GIVEN PROBLEM ▸
Restate the opening lines of the material below word for word, stopping after the line that contains "FAR.append((x, y, FB".

DATA SECTION ▸
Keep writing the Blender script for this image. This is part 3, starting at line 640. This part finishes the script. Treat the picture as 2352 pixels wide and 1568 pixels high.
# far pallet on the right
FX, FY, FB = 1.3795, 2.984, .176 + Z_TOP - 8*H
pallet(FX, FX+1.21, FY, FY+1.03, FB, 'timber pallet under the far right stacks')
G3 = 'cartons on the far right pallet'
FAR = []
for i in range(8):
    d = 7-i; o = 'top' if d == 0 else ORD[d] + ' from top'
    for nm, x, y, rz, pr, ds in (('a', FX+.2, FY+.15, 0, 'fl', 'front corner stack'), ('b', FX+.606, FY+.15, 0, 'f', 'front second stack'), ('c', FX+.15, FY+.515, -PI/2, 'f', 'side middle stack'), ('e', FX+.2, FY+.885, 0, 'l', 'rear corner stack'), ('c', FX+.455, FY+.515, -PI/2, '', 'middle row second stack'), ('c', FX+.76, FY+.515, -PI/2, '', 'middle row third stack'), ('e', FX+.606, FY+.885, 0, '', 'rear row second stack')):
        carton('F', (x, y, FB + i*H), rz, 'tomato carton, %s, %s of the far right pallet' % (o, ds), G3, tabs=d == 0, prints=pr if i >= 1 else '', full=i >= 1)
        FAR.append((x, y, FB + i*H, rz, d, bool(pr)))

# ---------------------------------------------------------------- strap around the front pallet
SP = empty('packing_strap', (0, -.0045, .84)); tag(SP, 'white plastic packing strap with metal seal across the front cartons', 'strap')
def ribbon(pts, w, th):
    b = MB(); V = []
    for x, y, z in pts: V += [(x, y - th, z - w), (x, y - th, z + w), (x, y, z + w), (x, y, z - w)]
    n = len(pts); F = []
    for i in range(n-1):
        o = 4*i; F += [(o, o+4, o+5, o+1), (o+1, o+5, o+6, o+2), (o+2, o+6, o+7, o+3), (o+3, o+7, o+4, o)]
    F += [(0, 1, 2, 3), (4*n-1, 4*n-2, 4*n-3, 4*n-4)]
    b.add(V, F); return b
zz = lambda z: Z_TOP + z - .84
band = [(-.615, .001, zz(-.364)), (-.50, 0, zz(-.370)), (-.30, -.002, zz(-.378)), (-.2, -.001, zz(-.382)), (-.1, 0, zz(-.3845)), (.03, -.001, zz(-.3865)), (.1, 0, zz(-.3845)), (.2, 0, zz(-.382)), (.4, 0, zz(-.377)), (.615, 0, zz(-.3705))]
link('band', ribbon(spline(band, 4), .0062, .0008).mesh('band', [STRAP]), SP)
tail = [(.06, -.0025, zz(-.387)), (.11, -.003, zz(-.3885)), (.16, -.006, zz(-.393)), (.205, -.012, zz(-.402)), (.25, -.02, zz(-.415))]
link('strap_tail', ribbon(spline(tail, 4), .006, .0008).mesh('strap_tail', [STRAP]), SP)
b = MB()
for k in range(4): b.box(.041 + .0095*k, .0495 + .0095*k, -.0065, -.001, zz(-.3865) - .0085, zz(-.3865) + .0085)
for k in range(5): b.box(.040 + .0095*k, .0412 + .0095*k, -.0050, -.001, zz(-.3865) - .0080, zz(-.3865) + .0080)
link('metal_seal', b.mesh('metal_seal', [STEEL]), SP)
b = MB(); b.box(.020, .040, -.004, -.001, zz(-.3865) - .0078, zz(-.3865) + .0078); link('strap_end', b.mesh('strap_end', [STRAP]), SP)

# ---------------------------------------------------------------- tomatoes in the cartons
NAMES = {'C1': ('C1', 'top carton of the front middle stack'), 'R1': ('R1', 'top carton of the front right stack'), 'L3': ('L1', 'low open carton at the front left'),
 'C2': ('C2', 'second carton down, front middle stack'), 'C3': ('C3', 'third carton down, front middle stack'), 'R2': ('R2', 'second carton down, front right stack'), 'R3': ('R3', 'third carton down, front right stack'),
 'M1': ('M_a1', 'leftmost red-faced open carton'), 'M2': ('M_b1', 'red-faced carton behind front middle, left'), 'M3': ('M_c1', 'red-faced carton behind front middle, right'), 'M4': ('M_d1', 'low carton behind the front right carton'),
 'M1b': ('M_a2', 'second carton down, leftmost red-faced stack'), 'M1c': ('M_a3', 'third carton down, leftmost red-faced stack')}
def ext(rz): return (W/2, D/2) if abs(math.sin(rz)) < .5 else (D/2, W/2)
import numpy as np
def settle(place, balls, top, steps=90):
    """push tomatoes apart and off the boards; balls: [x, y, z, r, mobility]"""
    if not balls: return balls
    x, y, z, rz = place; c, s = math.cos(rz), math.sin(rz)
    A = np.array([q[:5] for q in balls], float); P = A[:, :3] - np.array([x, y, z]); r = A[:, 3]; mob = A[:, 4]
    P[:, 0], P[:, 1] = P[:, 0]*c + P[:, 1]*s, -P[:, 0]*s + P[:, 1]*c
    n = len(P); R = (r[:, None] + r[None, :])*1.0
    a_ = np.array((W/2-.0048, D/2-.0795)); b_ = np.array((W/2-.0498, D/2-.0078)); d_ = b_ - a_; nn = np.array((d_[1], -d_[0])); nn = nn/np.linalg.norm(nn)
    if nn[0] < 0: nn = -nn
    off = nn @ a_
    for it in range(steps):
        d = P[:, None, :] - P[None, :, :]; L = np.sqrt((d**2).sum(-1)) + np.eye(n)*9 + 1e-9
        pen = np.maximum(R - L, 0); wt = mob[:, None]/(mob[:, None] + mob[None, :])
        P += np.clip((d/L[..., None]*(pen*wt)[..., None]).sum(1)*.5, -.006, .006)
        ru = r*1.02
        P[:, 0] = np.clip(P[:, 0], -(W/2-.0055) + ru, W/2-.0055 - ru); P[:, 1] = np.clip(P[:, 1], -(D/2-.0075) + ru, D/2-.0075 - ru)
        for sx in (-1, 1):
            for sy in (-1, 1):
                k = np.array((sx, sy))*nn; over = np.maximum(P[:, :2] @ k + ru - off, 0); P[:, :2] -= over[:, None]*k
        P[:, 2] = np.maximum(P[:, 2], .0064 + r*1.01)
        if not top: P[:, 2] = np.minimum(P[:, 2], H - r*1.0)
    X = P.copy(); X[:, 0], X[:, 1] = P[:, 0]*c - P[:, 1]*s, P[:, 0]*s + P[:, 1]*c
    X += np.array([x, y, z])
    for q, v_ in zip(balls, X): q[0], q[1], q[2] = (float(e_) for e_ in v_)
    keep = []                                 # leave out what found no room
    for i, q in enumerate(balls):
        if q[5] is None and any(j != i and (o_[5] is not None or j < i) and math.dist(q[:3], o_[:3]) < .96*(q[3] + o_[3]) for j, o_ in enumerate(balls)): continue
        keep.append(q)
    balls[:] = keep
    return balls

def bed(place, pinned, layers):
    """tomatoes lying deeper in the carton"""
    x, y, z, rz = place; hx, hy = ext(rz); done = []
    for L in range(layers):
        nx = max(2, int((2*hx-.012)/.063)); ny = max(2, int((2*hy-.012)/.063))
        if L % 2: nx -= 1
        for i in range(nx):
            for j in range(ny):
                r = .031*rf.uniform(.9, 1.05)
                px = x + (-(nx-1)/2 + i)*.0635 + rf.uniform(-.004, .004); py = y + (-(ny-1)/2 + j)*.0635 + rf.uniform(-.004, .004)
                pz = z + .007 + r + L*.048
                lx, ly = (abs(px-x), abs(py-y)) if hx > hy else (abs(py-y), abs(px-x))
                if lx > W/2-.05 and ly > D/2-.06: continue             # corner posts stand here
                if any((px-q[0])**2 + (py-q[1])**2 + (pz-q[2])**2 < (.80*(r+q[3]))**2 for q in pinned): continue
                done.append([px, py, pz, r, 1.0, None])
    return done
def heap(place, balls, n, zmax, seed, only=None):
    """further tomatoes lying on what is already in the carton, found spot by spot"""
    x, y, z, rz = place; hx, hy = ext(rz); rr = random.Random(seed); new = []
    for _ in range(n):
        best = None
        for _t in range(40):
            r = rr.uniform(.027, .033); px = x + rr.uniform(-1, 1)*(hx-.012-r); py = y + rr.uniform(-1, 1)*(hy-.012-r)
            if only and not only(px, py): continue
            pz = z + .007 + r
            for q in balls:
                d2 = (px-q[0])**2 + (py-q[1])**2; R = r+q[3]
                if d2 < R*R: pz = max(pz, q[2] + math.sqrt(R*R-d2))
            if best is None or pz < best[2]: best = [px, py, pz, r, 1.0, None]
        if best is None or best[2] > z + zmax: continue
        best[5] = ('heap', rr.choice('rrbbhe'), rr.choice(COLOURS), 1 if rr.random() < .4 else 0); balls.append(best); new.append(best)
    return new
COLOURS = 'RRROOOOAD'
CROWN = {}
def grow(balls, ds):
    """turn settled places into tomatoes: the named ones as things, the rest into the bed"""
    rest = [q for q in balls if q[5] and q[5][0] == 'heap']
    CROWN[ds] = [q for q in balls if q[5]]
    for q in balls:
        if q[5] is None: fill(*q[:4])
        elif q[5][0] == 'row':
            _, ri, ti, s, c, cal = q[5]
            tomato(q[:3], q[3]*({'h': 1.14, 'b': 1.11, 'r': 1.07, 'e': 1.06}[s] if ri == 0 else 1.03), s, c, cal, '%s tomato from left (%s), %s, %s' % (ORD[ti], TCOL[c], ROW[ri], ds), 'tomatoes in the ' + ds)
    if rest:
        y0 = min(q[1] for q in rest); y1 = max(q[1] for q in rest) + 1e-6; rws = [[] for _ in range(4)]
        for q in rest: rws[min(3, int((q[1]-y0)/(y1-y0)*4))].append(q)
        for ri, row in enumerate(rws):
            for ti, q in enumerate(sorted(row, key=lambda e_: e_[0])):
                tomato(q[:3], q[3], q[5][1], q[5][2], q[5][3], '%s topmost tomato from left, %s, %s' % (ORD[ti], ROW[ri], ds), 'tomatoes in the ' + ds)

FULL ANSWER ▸
Keep writing the Blender script for this image. This is part 3, starting at line 640. This part finishes the script. Treat the picture as 2352 pixels wide and 1568 pixels high.
# far pallet on the right
FX, FY, FB = 1.3795, 2.984, .176 + Z_TOP - 8*H
pallet(FX, FX+1.21, FY, FY+1.03, FB, 'timber pallet under the far right stacks')
G3 = 'cartons on the far right pallet'
FAR = []
for i in range(8):
    d = 7-i; o = 'top' if d == 0 else ORD[d] + ' from top'
    for nm, x, y, rz, pr, ds in (('a', FX+.2, FY+.15, 0, 'fl', 'front corner stack'), ('b', FX+.606, FY+.15, 0, 'f', 'front second stack'), ('c', FX+.15, FY+.515, -PI/2, 'f', 'side middle stack'), ('e', FX+.2, FY+.885, 0, 'l', 'rear corner stack'), ('c', FX+.455, FY+.515, -PI/2, '', 'middle row second stack'), ('c', FX+.76, FY+.515, -PI/2, '', 'middle row third stack'), ('e', FX+.606, FY+.885, 0, '', 'rear row second stack')):
        carton('F', (x, y, FB + i*H), rz, 'tomato carton, %s, %s of the far right pallet' % (o, ds), G3, tabs=d == 0, prints=pr if i >= 1 else '', full=i >= 1)
        FAR.append((x, y, FB + i*H, rz, d, bool(pr)))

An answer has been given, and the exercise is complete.